▶ [WHAT YOU WILL DO]: Nothing but the lines from the one containing "Continue the Blender" to the end of the data should be returned, each exactly as written.

▶ [RECORD EXTRACTS]:

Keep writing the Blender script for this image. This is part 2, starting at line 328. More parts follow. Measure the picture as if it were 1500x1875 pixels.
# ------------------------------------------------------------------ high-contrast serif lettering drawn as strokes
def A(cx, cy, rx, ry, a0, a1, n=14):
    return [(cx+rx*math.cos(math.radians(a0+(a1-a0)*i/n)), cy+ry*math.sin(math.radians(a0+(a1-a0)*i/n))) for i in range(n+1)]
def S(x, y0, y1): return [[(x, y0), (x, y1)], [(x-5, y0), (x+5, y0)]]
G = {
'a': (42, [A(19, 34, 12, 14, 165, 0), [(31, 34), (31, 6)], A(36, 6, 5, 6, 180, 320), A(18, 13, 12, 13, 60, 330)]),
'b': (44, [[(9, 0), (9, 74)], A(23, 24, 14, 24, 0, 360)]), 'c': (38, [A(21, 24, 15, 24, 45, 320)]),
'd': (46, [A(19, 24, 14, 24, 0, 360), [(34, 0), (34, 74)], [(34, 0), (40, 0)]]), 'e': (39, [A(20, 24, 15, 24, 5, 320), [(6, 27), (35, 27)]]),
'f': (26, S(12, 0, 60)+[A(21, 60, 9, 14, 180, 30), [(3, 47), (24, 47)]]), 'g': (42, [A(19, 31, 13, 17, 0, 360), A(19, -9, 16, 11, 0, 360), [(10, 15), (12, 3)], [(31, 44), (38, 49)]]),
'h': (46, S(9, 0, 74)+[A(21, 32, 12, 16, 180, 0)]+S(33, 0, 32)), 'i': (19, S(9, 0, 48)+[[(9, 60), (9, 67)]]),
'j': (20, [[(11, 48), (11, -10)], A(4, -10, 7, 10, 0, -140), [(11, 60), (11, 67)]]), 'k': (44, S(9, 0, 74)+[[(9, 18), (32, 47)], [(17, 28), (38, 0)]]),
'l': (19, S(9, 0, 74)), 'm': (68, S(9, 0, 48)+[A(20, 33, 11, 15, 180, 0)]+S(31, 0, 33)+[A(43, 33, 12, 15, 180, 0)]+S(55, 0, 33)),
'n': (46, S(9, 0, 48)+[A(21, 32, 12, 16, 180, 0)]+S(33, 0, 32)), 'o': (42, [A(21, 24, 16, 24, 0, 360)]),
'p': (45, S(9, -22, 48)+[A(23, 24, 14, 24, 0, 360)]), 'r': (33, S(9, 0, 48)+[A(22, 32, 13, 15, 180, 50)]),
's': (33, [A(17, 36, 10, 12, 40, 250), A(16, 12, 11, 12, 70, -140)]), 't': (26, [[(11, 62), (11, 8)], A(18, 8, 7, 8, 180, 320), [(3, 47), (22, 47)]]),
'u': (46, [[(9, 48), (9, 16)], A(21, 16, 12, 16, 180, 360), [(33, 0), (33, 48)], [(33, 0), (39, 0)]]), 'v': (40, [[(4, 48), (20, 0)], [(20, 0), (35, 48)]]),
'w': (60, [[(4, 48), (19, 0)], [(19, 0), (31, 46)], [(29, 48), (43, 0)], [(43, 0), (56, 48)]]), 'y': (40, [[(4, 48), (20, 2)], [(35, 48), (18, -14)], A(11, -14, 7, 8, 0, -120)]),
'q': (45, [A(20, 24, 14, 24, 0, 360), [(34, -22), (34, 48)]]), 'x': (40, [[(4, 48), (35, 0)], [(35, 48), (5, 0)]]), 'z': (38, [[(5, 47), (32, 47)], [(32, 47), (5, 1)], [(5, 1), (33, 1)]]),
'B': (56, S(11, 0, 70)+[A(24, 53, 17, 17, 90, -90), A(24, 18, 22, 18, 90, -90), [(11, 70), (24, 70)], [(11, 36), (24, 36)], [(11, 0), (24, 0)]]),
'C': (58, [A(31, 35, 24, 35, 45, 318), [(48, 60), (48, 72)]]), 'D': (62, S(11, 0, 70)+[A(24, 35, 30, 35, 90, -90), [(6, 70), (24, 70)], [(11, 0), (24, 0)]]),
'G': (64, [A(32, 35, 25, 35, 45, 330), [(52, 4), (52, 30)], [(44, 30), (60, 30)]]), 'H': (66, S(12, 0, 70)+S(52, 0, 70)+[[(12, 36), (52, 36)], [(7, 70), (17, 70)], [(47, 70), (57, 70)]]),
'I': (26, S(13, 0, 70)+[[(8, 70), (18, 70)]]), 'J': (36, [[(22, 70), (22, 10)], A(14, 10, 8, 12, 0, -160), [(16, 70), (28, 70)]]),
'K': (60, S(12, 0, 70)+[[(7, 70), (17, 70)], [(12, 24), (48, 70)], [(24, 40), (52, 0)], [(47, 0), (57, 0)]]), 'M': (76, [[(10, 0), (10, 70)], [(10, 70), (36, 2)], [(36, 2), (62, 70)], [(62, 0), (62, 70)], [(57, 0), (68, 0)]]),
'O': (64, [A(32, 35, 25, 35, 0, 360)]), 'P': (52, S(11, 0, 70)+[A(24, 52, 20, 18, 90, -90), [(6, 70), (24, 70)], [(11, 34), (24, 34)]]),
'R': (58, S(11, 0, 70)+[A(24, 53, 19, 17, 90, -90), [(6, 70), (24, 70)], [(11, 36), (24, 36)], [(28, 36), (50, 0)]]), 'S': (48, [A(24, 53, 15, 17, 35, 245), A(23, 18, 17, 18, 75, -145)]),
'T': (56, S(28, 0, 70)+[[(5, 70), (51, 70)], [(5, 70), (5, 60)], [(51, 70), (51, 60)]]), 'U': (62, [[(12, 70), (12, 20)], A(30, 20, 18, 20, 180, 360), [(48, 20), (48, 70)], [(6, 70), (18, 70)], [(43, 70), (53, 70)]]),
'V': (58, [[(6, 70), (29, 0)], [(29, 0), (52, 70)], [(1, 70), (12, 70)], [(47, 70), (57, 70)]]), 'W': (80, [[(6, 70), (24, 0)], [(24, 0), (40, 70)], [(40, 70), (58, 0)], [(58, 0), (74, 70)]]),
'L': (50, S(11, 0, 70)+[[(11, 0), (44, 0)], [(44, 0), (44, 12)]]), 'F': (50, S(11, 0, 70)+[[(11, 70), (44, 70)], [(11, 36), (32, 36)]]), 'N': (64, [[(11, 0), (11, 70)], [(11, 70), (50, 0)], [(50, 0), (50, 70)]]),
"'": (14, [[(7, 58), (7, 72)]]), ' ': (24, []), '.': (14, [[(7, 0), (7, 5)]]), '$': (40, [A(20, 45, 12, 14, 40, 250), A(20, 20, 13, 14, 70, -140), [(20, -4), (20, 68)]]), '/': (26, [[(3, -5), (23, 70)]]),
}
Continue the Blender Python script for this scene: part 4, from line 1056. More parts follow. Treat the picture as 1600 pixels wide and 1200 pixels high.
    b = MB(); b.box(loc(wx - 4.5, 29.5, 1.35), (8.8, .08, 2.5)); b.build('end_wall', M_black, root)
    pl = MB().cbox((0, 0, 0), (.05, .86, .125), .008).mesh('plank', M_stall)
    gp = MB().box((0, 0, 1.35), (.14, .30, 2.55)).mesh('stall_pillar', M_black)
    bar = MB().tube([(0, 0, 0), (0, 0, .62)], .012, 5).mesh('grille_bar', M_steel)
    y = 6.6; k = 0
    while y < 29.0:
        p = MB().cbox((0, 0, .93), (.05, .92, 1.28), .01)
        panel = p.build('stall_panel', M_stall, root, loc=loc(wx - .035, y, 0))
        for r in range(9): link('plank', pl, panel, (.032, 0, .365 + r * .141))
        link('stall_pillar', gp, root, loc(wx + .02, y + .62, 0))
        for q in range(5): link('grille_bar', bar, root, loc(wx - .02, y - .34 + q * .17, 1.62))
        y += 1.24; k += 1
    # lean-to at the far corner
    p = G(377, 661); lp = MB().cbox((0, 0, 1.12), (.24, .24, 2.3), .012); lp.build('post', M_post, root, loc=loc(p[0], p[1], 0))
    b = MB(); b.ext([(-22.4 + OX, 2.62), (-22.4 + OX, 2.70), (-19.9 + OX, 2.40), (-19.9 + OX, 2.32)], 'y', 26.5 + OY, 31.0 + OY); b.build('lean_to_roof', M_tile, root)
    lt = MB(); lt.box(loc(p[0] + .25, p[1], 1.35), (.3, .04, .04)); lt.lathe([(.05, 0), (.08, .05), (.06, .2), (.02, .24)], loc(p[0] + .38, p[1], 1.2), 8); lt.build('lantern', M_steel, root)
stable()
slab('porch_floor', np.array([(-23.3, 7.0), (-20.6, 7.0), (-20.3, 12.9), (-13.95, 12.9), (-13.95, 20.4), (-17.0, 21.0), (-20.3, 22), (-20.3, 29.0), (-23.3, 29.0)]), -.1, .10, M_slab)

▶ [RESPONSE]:
Continue the Blender Python script for this scene: part 4, from line 1056. More parts follow. Treat the picture as 1600 pixels wide and 1200 pixels high.
    b = MB(); b.box(loc(wx - 4.5, 29.5, 1.35), (8.8, .08, 2.5)); b.build('end_wall', M_black, root)
    pl = MB().cbox((0, 0, 0), (.05, .86, .125), .008).mesh('plank', M_stall)
    gp = MB().box((0, 0, 1.35), (.14, .30, 2.55)).mesh('stall_pillar', M_black)
    bar = MB().tube([(0, 0, 0), (0, 0, .62)], .012, 5).mesh('grille_bar', M_steel)
    y = 6.6; k = 0
    while y < 29.0:
        p = MB().cbox((0, 0, .93), (.05, .92, 1.28), .01)
        panel = p.build('stall_panel', M_stall, root, loc=loc(wx - .035, y, 0))
        for r in range(9): link('plank', pl, panel, (.032, 0, .365 + r * .141))
        link('stall_pillar', gp, root, loc(wx + .02, y + .62, 0))
        for q in range(5): link('grille_bar', bar, root, loc(wx - .02, y - .34 + q * .17, 1.62))
        y += 1.24; k += 1
    # lean-to at the far corner
    p = G(377, 661); lp = MB().cbox((0, 0, 1.12), (.24, .24, 2.3), .012); lp.build('post', M_post, root, loc=loc(p[0], p[1], 0))
    b = MB(); b.ext([(-22.4 + OX, 2.62), (-22.4 + OX, 2.70), (-19.9 + OX, 2.40), (-19.9 + OX, 2.32)], 'y', 26.5 + OY, 31.0 + OY); b.build('lean_to_roof', M_tile, root)
    lt = MB(); lt.box(loc(p[0] + .25, p[1], 1.35), (.3, .04, .04)); lt.lathe([(.05, 0), (.08, .05), (.06, .2), (.02, .24)], loc(p[0] + .38, p[1], 1.2), 8); lt.build('lantern', M_steel, root)
stable()
slab('porch_floor', np.array([(-23.3, 7.0), (-20.6, 7.0), (-20.3, 12.9), (-13.95, 12.9), (-13.95, 20.4), (-17.0, 21.0), (-20.3, 22), (-20.3, 29.0), (-23.3, 29.0)]), -.1, .10, M_slab)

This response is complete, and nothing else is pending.